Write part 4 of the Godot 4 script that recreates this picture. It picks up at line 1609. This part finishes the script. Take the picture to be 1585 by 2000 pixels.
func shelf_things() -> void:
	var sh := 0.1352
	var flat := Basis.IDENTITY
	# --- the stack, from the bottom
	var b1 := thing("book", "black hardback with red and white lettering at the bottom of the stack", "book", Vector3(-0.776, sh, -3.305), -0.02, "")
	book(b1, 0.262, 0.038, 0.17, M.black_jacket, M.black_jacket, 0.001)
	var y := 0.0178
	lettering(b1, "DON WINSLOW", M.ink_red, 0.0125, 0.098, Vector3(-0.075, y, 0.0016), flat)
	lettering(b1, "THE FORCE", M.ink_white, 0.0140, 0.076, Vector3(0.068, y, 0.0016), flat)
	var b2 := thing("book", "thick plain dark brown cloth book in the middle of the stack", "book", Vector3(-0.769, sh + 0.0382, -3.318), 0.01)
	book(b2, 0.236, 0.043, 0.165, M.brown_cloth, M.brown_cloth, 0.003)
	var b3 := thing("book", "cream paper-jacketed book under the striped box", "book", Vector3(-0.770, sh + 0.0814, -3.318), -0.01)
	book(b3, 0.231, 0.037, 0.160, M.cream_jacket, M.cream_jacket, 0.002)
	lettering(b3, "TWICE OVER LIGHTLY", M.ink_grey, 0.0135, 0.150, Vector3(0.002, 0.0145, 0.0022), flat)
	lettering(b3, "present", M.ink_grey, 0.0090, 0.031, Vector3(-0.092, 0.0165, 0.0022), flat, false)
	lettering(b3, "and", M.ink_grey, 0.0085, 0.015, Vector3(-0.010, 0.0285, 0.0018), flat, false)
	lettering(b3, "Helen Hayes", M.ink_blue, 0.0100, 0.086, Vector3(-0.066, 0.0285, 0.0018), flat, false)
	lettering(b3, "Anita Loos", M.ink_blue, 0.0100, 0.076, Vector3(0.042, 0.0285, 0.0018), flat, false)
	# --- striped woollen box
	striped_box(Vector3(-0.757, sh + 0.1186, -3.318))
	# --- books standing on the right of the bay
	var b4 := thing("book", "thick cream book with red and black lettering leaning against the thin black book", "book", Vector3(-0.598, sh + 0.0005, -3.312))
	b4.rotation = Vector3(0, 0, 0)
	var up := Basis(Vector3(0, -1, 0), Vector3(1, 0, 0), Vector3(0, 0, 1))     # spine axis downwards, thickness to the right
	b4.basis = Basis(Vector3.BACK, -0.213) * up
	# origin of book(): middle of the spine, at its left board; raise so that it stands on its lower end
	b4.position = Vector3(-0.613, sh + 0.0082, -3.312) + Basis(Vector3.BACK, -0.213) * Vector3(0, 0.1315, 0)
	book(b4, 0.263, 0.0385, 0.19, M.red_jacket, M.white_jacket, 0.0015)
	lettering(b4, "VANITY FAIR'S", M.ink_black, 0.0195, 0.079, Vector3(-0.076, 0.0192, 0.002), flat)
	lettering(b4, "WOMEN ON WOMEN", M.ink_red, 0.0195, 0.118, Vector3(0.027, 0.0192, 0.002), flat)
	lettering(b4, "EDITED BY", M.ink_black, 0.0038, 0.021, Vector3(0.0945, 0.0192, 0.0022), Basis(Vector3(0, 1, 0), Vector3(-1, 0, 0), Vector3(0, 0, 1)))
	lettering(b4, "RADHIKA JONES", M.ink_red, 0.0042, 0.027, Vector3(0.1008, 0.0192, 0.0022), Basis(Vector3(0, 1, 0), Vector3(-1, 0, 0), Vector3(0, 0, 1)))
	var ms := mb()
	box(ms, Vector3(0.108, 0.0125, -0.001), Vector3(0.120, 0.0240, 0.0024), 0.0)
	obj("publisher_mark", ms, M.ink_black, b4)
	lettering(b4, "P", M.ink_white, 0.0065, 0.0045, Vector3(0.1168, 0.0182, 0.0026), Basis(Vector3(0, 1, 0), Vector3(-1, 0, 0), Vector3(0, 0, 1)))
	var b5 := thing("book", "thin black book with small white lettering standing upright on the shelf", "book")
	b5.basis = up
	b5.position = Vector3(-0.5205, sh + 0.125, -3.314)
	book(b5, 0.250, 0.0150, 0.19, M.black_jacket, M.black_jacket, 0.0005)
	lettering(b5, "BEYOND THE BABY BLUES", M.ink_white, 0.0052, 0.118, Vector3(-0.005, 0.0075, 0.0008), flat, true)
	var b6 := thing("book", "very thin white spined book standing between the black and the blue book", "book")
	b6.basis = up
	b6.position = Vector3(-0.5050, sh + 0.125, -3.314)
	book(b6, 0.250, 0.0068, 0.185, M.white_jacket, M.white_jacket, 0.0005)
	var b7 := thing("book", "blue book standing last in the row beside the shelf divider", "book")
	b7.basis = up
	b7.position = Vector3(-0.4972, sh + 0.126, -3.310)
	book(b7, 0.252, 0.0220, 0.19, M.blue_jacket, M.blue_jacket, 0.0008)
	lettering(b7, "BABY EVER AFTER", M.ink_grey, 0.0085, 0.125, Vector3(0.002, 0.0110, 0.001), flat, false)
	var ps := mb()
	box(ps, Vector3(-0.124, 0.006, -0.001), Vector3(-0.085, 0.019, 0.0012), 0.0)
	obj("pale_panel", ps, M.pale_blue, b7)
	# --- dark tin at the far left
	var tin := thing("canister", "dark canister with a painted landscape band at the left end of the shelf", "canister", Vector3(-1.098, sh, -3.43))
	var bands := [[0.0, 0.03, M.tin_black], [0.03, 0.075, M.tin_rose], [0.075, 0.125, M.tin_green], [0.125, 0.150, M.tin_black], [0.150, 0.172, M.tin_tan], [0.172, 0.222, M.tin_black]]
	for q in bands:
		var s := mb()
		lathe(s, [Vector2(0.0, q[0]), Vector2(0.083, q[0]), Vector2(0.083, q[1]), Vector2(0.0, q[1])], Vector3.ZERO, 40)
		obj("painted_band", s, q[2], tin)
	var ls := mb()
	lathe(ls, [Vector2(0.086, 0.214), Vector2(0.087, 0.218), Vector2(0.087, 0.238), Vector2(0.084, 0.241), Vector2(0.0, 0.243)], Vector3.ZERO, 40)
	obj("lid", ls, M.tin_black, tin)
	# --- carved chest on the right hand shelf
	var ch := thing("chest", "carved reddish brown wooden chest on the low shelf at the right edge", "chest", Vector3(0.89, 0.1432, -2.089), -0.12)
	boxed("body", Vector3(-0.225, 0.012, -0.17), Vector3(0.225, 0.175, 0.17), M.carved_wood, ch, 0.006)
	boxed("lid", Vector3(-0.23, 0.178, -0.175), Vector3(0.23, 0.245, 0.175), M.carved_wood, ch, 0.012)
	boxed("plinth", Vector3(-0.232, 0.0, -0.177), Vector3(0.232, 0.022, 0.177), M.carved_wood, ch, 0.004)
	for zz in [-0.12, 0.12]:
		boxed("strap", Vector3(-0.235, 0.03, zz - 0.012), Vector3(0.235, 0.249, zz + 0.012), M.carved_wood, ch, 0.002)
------
Given problem: Reproduce the listing above word for word.

Solution:
Write part 4 of the Godot 4 script that recreates this picture. It picks up at line 1609. This part finishes the script. Take the picture to be 1585 by 2000 pixels.
func shelf_things() -> void:
	var sh := 0.1352
	var flat := Basis.IDENTITY
	# --- the stack, from the bottom
	var b1 := thing("book", "black hardback with red and white lettering at the bottom of the stack", "book", Vector3(-0.776, sh, -3.305), -0.02, "")
	book(b1, 0.262, 0.038, 0.17, M.black_jacket, M.black_jacket, 0.001)
	var y := 0.0178
	lettering(b1, "DON WINSLOW", M.ink_red, 0.0125, 0.098, Vector3(-0.075, y, 0.0016), flat)
	lettering(b1, "THE FORCE", M.ink_white, 0.0140, 0.076, Vector3(0.068, y, 0.0016), flat)
	var b2 := thing("book", "thick plain dark brown cloth book in the middle of the stack", "book", Vector3(-0.769, sh + 0.0382, -3.318), 0.01)
	book(b2, 0.236, 0.043, 0.165, M.brown_cloth, M.brown_cloth, 0.003)
	var b3 := thing("book", "cream paper-jacketed book under the striped box", "book", Vector3(-0.770, sh + 0.0814, -3.318), -0.01)
	book(b3, 0.231, 0.037, 0.160, M.cream_jacket, M.cream_jacket, 0.002)
	lettering(b3, "TWICE OVER LIGHTLY", M.ink_grey, 0.0135, 0.150, Vector3(0.002, 0.0145, 0.0022), flat)
	lettering(b3, "present", M.ink_grey, 0.0090, 0.031, Vector3(-0.092, 0.0165, 0.0022), flat, false)
	lettering(b3, "and", M.ink_grey, 0.0085, 0.015, Vector3(-0.010, 0.0285, 0.0018), flat, false)
	lettering(b3, "Helen Hayes", M.ink_blue, 0.0100, 0.086, Vector3(-0.066, 0.0285, 0.0018), flat, false)
	lettering(b3, "Anita Loos", M.ink_blue, 0.0100, 0.076, Vector3(0.042, 0.0285, 0.0018), flat, false)
	# --- striped woollen box
	striped_box(Vector3(-0.757, sh + 0.1186, -3.318))
	# --- books standing on the right of the bay
	var b4 := thing("book", "thick cream book with red and black lettering leaning against the thin black book", "book", Vector3(-0.598, sh + 0.0005, -3.312))
	b4.rotation = Vector3(0, 0, 0)
	var up := Basis(Vector3(0, -1, 0), Vector3(1, 0, 0), Vector3(0, 0, 1))     # spine axis downwards, thickness to the right
	b4.basis = Basis(Vector3.BACK, -0.213) * up
	# origin of book(): middle of the spine, at its left board; raise so that it stands on its lower end
	b4.position = Vector3(-0.613, sh + 0.0082, -3.312) + Basis(Vector3.BACK, -0.213) * Vector3(0, 0.1315, 0)
	book(b4, 0.263, 0.0385, 0.19, M.red_jacket, M.white_jacket, 0.0015)
	lettering(b4, "VANITY FAIR'S", M.ink_black, 0.0195, 0.079, Vector3(-0.076, 0.0192, 0.002), flat)
	lettering(b4, "WOMEN ON WOMEN", M.ink_red, 0.0195, 0.118, Vector3(0.027, 0.0192, 0.002), flat)
	lettering(b4, "EDITED BY", M.ink_black, 0.0038, 0.021, Vector3(0.0945, 0.0192, 0.0022), Basis(Vector3(0, 1, 0), Vector3(-1, 0, 0), Vector3(0, 0, 1)))
	lettering(b4, "RADHIKA JONES", M.ink_red, 0.0042, 0.027, Vector3(0.1008, 0.0192, 0.0022), Basis(Vector3(0, 1, 0), Vector3(-1, 0, 0), Vector3(0, 0, 1)))
	var ms := mb()
	box(ms, Vector3(0.108, 0.0125, -0.001), Vector3(0.120, 0.0240, 0.0024), 0.0)
	obj("publisher_mark", ms, M.ink_black, b4)
	lettering(b4, "P", M.ink_white, 0.0065, 0.0045, Vector3(0.1168, 0.0182, 0.0026), Basis(Vector3(0, 1, 0), Vector3(-1, 0, 0), Vector3(0, 0, 1)))
	var b5 := thing("book", "thin black book with small white lettering standing upright on the shelf", "book")
	b5.basis = up
	b5.position = Vector3(-0.5205, sh + 0.125, -3.314)
	book(b5, 0.250, 0.0150, 0.19, M.black_jacket, M.black_jacket, 0.0005)
	lettering(b5, "BEYOND THE BABY BLUES", M.ink_white, 0.0052, 0.118, Vector3(-0.005, 0.0075, 0.0008), flat, true)
	var b6 := thing("book", "very thin white spined book standing between the black and the blue book", "book")
	b6.basis = up
	b6.position = Vector3(-0.5050, sh + 0.125, -3.314)
	book(b6, 0.250, 0.0068, 0.185, M.white_jacket, M.white_jacket, 0.0005)
	var b7 := thing("book", "blue book standing last in the row beside the shelf divider", "book")
	b7.basis = up
	b7.position = Vector3(-0.4972, sh + 0.126, -3.310)
	book(b7, 0.252, 0.0220, 0.19, M.blue_jacket, M.blue_jacket, 0.0008)
	lettering(b7, "BABY EVER AFTER", M.ink_grey, 0.0085, 0.125, Vector3(0.002, 0.0110, 0.001), flat, false)
	var ps := mb()
	box(ps, Vector3(-0.124, 0.006, -0.001), Vector3(-0.085, 0.019, 0.0012), 0.0)
	obj("pale_panel", ps, M.pale_blue, b7)
	# --- dark tin at the far left
	var tin := thing("canister", "dark canister with a painted landscape band at the left end of the shelf", "canister", Vector3(-1.098, sh, -3.43))
	var bands := [[0.0, 0.03, M.tin_black], [0.03, 0.075, M.tin_rose], [0.075, 0.125, M.tin_green], [0.125, 0.150, M.tin_black], [0.150, 0.172, M.tin_tan], [0.172, 0.222, M.tin_black]]
	for q in bands:
		var s := mb()
		lathe(s, [Vector2(0.0, q[0]), Vector2(0.083, q[0]), Vector2(0.083, q[1]), Vector2(0.0, q[1])], Vector3.ZERO, 40)
		obj("painted_band", s, q[2], tin)
	var ls := mb()
	lathe(ls, [Vector2(0.086, 0.214), Vector2(0.087, 0.218), Vector2(0.087, 0.238), Vector2(0.084, 0.241), Vector2(0.0, 0.243)], Vector3.ZERO, 40)
	obj("lid", ls, M.tin_black, tin)
	# --- carved chest on the right hand shelf
	var ch := thing("chest", "carved reddish brown wooden chest on the low shelf at the right edge", "chest", Vector3(0.89, 0.1432, -2.089), -0.12)
	boxed("body", Vector3(-0.225, 0.012, -0.17), Vector3(0.225, 0.175, 0.17), M.carved_wood, ch, 0.006)
	boxed("lid", Vector3(-0.23, 0.178, -0.175), Vector3(0.23, 0.245, 0.175), M.carved_wood, ch, 0.012)
	boxed("plinth", Vector3(-0.232, 0.0, -0.177), Vector3(0.232, 0.022, 0.177), M.carved_wood, ch, 0.004)
	for zz in [-0.12, 0.12]:
		boxed("strap", Vector3(-0.235, 0.03, zz - 0.012), Vector3(0.235, 0.249, zz + 0.012), M.carved_wood, ch, 0.002)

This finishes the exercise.